We in the Jewish community of course mourned with the families of Philadelphia CEO Rachel Jacobs and U.S. Naval Academy midshipman Justin Zemser, the two Jewish victims whose stories you’ll read in this week’s JT. But we, as did the rest of America, mourned with the families and friends of the other six, just as we joined all those who use Amtrak in calling for answers. Few among us, in fact, have never stepped on a train on some journey between Washington and Boston, and the safety issues this accident will expose affect us all.
But the fact that any high-speed travel is inherently risky is nothing new; neither is the fact that out of all the modes of motored transportation, from automobiles to trains to airplanes, rail travel is, statistically at least, the safest.

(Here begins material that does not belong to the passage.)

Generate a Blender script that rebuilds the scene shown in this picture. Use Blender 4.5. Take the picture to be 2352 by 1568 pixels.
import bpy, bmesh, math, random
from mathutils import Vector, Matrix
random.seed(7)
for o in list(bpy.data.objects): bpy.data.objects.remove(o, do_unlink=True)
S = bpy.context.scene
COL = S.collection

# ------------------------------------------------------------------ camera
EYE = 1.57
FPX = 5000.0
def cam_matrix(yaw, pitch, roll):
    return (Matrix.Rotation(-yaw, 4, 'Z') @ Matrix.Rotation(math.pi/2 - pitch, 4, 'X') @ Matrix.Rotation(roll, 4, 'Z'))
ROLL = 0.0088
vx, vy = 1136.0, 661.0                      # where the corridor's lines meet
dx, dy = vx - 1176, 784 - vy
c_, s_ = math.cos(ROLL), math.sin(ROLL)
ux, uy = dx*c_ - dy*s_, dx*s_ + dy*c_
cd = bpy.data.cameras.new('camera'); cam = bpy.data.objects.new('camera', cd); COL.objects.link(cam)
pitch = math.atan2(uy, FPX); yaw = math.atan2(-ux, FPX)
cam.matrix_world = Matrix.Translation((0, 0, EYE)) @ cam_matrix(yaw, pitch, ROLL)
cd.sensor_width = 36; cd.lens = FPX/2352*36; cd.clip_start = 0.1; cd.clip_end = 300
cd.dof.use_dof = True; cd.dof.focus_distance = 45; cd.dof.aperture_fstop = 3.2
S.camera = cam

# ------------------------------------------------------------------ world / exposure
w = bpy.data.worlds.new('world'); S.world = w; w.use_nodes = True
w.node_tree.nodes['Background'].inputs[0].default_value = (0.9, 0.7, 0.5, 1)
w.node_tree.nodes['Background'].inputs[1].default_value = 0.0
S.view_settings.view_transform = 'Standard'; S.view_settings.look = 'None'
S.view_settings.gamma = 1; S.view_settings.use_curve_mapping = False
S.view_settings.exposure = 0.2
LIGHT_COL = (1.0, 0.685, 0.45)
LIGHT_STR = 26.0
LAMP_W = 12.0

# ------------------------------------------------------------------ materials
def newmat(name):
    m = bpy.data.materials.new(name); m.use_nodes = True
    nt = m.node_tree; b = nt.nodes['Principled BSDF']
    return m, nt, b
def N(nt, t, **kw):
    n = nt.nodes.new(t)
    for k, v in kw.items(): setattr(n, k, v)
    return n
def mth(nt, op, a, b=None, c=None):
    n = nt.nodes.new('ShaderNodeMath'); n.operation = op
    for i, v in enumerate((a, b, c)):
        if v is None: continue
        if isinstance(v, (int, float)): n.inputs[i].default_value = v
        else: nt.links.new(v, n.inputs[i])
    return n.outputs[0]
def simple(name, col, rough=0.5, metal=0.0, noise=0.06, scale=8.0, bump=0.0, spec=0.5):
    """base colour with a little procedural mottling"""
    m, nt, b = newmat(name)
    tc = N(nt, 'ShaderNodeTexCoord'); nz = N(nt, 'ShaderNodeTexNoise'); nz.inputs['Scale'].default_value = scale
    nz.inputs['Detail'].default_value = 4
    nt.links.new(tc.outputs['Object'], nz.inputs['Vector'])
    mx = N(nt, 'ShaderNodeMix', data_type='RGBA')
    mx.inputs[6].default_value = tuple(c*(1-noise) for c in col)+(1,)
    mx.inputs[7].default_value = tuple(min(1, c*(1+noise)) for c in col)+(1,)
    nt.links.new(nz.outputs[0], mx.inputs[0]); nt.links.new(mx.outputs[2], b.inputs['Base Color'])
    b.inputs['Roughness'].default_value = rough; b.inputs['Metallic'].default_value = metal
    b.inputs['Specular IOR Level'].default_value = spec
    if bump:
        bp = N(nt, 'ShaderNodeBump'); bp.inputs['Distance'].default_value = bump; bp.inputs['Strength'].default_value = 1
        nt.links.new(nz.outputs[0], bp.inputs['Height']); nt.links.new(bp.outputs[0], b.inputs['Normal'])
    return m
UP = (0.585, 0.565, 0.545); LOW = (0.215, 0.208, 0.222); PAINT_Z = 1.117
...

And yet, the tragedy — and the debate surrounding it — demands something of a productive interpretation. Amtrak has pledged to invest more money in making its tracks safer, and some in Congress are speaking in terms of boosting federal infrastructure funds, not cutting them, as has been in vogue of late.
What I’ve noticed, though, is how much an accident in Philadelphia affected commuters at Penn Station in Baltimore and at Union Station in D.C., how much the halting of rail travel between the City of Brotherly Love and New York — the service was restored on Monday — affected traffic on I-95 north of Baltimore. The train, it seems, has a power felt far beyond its role of people-mover.
But the greater truth in all of this is that it shouldn’t take a tragedy to reveal the shared humanity of us all. Let’s remember that while all of our eyes were focused on events up north, murders in downtown Baltimore have been skyrocketing. Those tragedies, as our coverage of the Freddie Gray death, riots and aftermath over the past couple of weeks showed, demand our attention, as well.
Train travel has always served as a way to connect the downtown of one city to the next, but sometimes, we as passengers have focused more of our attention on the destination than on the place where we climbed aboard. The fact is, all of our inner cities are crumbling; if we want the least among us to benefit from the great promise ahead, we must address the hopelessness that exists in our own backyards.
To not do so would be to risk the entire system falling off the rails.